In social interactions, humans tend to naturally synchronize their body movements. We investigated interpersonal synchronization in conversations and examined its relationship with personality differences and post-interaction appraisals. In a 15-minute semi-structured conversation, 56 previously-unfamiliar dyads introduced themselves, followed by self-disclosing and argumentative conversations. Their bodily movements were video-recorded in a standardized room (112 young adults, aged 18-33, mean=20.54, SD=2.74; 58% Dutch, 31% German, 11% other). Interpersonal bodily synchronization was estimated as (a) synchronization strength using Windowed Lagged Cross-Correlations and (b) Dynamic Organization (Determinism/Entropy/Laminarity/Mean Line) using Cross-Recurrence Quantification Analysis. Bodily synchronization was associated with differences in Agreeableness and Extraversion (IPIP-NEO-120) and post-conversational appraisals (affect/closeness/enjoyment) in mixed-effect models.
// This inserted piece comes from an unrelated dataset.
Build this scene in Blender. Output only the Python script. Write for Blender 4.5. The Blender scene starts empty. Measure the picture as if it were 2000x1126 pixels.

Agreeable participants exhibited higher complexity in bodily synchronization dynamics (higher Entropy) than disagreeable individuals, who also reported more negative affect afterward. Interpersonal synchronization was stronger among extroverts than among introverts and extroverts appraised conversations as more positive and enjoyable. Bodily synchronization strength and dynamic organization were related to the type of conversation (self-disclosing/argumentative). Interpersonal dynamics were intimately connected to differences in Agreeableness and Extraversion, varied across situations, and these parameters affected how pleasant, close, and enjoyable each conversation felt.